Directive: Keep only the lines from the top of the listing through the one with "scene.view_settings.look='None'", and reproduce them unaltered.
-- begin --
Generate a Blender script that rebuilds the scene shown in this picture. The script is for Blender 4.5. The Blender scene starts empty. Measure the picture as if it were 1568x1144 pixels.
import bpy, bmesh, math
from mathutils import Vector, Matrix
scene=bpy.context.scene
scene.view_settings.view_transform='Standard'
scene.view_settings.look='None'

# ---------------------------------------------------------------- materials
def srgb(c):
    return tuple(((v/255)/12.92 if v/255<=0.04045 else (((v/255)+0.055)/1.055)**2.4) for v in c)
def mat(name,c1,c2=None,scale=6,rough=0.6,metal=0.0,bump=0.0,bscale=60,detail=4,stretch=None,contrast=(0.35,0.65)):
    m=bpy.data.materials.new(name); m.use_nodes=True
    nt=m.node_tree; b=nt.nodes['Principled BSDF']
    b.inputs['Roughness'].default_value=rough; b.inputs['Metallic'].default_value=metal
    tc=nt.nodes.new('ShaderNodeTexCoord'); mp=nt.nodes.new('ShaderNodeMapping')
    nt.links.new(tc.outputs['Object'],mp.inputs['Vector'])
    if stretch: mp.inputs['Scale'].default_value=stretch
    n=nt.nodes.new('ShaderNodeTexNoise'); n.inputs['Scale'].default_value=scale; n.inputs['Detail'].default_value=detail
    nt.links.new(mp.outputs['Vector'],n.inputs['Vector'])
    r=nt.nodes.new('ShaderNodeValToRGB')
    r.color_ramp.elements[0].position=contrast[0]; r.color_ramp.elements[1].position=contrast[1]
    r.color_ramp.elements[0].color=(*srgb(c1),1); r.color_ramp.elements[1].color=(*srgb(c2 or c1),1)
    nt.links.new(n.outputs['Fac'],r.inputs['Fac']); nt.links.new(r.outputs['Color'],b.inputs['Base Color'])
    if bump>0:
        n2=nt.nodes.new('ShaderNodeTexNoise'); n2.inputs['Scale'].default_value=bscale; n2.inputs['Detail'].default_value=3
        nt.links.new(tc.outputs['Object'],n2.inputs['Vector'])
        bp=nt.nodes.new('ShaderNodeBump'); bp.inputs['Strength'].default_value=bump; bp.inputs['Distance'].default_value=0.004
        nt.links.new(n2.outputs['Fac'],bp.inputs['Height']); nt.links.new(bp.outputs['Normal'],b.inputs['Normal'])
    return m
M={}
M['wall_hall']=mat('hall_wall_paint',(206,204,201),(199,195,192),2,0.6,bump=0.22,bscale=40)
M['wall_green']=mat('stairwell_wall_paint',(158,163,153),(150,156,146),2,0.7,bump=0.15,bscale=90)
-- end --
Full answer:
Generate a Blender script that rebuilds the scene shown in this picture. The script is for Blender 4.5. The Blender scene starts empty. Measure the picture as if it were 1568x1144 pixels.
import bpy, bmesh, math
from mathutils import Vector, Matrix
scene=bpy.context.scene
scene.view_settings.view_transform='Standard'
scene.view_settings.look='None'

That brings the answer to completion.